▶ DATASET SECTION:

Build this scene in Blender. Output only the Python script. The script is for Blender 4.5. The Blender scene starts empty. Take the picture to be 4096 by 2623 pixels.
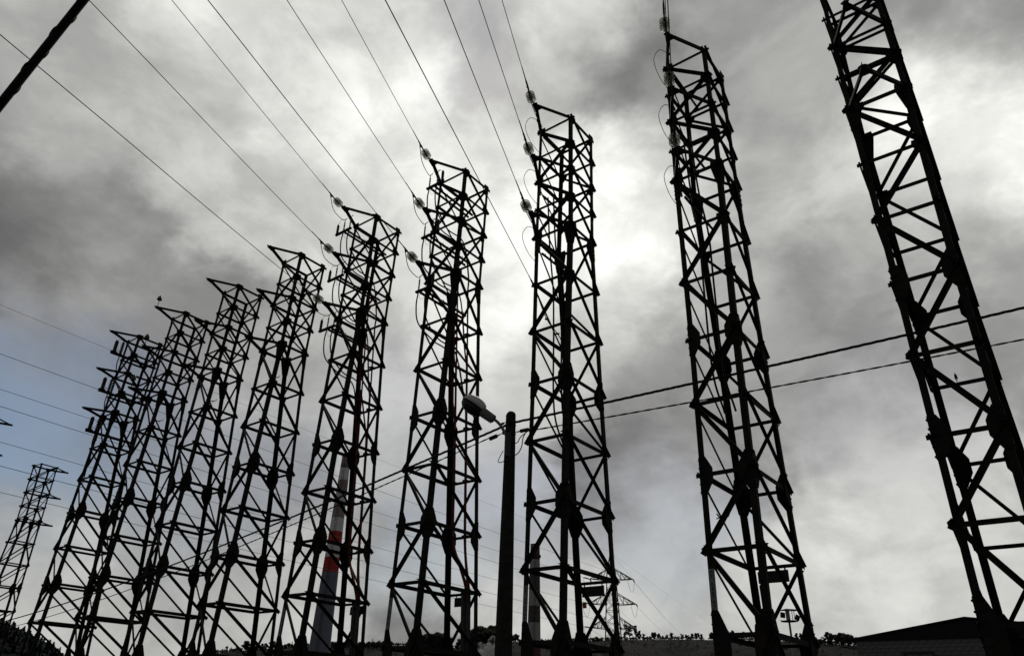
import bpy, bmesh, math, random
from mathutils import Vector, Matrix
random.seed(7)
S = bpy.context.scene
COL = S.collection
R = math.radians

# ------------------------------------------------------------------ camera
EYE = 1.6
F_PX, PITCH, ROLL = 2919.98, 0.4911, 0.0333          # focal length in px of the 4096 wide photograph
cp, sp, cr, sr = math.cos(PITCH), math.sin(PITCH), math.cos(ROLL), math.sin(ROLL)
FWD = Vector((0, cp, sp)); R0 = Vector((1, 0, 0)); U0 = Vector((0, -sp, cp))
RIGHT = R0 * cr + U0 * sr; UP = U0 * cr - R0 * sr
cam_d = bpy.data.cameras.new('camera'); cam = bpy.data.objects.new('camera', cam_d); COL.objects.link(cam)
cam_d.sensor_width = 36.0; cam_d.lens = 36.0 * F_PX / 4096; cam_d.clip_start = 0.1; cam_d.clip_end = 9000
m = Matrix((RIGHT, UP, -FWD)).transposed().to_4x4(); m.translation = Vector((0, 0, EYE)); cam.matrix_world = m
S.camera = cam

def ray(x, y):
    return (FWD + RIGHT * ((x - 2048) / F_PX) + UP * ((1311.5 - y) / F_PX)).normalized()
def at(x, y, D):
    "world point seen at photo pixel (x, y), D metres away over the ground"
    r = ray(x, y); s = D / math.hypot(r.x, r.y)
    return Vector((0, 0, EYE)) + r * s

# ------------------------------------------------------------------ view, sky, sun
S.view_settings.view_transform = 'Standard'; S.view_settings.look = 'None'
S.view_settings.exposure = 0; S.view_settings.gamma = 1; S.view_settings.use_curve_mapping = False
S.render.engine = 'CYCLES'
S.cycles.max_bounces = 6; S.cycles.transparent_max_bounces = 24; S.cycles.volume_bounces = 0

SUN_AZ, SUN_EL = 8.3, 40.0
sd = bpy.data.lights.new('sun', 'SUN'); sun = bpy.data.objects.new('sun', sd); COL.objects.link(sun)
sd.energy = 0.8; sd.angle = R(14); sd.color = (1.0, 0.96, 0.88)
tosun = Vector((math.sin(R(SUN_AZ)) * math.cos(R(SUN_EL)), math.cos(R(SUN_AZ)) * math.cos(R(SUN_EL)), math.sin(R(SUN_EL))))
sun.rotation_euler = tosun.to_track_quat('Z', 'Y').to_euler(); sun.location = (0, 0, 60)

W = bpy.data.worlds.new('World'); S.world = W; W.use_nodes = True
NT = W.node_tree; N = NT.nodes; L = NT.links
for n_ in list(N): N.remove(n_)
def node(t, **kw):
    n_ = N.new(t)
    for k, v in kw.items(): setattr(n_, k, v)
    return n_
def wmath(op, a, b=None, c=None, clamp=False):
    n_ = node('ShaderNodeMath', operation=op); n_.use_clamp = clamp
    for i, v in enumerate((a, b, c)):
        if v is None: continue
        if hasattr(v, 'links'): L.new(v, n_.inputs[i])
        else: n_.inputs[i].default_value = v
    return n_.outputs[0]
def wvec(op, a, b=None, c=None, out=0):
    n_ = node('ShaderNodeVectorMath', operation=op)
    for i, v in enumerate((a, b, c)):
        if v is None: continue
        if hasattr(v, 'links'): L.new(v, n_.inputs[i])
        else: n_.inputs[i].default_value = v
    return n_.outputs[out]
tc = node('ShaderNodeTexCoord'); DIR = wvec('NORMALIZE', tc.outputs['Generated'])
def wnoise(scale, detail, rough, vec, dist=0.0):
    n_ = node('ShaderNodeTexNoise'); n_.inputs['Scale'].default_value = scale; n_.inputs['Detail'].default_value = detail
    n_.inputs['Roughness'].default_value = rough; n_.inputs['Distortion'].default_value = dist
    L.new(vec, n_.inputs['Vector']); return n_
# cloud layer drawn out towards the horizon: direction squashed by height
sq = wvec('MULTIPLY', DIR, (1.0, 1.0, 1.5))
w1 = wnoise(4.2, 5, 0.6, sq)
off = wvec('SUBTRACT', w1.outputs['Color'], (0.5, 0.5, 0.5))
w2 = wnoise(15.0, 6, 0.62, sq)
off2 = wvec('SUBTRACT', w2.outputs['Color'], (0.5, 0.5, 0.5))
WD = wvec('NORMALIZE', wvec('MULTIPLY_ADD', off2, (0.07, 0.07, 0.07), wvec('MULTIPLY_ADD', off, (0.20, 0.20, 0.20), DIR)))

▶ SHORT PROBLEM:
Determine how many lines of the listing above hold the word "scene". Report that number without anything else.

▶ SOLUTION TO THE PROBLEM:
2